[START Input material]

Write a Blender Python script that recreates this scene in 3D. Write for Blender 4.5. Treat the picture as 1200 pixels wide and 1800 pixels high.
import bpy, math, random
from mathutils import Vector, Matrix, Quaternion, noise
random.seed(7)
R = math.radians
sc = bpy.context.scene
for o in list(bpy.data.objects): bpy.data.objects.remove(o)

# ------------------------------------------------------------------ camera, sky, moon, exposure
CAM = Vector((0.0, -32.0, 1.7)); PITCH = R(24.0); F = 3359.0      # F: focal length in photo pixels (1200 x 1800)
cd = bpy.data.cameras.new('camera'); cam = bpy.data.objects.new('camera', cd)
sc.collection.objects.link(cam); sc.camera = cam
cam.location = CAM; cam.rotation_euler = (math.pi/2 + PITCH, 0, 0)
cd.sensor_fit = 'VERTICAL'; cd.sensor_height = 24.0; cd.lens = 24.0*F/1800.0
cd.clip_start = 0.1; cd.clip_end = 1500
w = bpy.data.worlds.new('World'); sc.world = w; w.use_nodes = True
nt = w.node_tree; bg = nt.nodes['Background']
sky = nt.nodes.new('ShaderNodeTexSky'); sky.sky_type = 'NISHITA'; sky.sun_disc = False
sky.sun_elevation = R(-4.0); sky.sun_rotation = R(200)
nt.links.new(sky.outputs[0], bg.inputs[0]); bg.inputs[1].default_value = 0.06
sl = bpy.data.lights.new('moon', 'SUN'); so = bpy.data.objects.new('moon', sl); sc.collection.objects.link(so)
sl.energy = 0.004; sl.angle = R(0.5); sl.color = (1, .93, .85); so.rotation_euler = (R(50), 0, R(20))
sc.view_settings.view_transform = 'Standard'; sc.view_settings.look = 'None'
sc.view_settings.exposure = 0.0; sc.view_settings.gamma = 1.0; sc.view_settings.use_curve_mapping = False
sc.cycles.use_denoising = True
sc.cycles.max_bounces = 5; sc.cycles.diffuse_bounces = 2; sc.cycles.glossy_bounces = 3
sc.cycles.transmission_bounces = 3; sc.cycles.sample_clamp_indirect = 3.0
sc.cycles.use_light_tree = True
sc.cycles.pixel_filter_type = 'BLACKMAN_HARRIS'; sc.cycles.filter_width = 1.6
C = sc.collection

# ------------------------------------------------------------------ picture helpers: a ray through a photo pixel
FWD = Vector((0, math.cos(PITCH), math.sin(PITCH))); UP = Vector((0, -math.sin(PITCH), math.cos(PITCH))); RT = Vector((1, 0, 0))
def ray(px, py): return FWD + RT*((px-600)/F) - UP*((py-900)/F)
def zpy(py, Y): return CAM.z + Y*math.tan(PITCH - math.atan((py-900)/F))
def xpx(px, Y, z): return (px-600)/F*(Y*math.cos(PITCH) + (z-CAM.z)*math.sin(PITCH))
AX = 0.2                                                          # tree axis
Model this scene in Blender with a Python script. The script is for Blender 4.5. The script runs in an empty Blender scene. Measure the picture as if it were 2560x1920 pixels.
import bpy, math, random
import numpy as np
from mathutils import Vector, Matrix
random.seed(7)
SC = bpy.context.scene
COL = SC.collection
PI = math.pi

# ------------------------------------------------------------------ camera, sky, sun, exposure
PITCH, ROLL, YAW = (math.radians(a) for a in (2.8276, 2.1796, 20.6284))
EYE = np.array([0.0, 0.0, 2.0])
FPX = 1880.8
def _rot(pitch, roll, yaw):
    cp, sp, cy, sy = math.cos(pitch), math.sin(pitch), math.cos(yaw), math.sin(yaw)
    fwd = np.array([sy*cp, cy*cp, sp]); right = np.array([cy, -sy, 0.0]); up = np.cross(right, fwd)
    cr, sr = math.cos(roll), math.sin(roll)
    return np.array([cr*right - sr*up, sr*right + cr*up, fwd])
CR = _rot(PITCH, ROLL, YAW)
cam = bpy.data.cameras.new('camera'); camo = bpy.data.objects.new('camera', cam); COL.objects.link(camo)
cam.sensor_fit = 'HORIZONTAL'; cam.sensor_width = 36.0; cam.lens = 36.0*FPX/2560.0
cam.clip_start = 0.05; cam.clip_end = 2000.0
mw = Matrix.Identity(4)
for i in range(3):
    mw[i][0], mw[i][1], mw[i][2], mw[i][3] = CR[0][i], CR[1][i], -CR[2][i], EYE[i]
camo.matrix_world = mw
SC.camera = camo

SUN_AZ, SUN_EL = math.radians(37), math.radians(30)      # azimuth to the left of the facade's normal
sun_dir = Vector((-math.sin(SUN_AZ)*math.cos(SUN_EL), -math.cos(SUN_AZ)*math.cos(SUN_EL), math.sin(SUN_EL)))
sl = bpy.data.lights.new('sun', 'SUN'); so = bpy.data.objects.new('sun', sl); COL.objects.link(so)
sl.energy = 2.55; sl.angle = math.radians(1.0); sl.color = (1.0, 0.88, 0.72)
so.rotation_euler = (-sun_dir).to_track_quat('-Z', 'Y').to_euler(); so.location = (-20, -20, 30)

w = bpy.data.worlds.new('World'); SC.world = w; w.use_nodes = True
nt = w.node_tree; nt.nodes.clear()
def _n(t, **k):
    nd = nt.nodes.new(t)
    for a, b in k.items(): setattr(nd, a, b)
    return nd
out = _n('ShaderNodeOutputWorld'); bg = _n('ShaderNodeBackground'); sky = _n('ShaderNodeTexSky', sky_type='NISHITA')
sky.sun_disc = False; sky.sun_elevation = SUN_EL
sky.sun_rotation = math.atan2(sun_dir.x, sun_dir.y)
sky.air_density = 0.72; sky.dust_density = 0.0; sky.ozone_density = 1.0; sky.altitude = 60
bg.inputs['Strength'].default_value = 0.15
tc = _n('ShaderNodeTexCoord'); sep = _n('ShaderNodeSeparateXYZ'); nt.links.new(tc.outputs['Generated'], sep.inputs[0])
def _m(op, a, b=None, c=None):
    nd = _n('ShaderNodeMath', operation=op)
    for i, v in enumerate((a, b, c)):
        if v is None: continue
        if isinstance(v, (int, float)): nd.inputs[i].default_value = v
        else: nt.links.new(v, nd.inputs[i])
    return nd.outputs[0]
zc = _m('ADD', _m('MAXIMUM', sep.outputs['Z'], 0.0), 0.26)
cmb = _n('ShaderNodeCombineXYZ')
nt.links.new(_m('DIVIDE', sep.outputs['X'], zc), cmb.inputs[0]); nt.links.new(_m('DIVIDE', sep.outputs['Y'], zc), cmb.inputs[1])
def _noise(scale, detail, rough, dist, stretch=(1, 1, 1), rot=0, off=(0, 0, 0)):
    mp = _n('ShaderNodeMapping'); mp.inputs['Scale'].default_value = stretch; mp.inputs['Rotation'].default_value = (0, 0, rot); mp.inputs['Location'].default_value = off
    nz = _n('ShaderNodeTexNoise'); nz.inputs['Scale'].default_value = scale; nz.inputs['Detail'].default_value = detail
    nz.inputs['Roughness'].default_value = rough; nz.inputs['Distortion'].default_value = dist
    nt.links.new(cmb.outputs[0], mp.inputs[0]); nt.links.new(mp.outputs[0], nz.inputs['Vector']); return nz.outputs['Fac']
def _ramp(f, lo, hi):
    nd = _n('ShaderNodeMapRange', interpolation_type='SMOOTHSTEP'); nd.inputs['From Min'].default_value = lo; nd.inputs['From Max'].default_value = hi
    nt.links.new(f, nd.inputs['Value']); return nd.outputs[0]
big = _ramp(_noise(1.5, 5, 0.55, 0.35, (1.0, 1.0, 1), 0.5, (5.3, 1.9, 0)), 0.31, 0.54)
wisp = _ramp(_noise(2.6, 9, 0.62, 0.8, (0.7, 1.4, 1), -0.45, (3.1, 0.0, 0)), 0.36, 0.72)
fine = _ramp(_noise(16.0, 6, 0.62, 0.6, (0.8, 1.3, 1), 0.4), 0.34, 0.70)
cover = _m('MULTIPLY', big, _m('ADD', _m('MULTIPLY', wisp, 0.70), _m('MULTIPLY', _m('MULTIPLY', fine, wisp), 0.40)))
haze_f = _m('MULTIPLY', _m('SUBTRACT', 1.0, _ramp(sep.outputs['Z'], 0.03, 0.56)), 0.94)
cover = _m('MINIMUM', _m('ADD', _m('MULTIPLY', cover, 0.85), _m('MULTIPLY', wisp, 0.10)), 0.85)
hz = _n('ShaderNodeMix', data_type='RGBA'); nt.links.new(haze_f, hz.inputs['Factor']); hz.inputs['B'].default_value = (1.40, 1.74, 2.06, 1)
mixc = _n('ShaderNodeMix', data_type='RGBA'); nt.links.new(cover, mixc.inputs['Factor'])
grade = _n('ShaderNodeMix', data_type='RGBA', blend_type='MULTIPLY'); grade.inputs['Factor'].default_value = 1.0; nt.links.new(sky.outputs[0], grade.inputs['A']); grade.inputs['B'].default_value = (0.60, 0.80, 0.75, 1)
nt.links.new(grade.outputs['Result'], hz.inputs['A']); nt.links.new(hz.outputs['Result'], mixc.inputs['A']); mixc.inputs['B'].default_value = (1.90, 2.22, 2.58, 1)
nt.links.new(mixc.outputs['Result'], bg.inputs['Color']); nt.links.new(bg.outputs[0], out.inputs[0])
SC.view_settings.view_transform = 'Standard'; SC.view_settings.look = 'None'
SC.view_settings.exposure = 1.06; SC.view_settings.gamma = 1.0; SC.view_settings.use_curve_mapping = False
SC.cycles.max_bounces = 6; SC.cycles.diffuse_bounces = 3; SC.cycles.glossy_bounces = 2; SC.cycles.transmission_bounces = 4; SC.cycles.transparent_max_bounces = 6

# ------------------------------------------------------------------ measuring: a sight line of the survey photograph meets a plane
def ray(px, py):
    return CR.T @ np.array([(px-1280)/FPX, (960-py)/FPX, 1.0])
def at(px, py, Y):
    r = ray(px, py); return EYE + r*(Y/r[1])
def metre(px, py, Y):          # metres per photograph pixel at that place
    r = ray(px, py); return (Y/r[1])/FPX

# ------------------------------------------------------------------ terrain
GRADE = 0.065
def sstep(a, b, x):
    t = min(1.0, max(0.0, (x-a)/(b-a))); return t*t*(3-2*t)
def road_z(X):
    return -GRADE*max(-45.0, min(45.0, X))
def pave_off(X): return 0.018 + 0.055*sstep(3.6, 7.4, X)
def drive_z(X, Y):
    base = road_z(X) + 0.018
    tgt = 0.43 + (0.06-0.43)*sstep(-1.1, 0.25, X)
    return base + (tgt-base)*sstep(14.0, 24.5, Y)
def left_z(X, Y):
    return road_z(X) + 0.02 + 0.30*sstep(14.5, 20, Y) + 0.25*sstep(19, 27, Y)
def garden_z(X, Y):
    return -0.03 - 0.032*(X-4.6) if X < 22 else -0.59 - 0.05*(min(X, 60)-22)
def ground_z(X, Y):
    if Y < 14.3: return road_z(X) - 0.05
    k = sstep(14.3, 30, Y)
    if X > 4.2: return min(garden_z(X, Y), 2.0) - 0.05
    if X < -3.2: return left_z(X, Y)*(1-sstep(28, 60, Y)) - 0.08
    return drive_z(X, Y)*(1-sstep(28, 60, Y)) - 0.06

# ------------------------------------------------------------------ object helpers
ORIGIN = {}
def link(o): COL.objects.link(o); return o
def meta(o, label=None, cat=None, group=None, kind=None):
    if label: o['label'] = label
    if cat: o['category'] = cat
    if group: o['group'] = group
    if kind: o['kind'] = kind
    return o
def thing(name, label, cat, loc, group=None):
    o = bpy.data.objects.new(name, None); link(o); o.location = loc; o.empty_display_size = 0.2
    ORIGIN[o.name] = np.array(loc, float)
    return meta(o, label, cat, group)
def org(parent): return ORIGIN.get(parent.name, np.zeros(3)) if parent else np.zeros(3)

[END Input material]

Reproduce verbatim the range of lines that opens the records and closes with the line containing "for o in list(bpy.data.objects): bpy.data.objects.remove(o)". Omit everything after it.

- _Solution_:
Write a Blender Python script that recreates this scene in 3D. Write for Blender 4.5. Treat the picture as 1200 pixels wide and 1800 pixels high.
import bpy, math, random
from mathutils import Vector, Matrix, Quaternion, noise
random.seed(7)
R = math.radians
sc = bpy.context.scene
for o in list(bpy.data.objects): bpy.data.objects.remove(o)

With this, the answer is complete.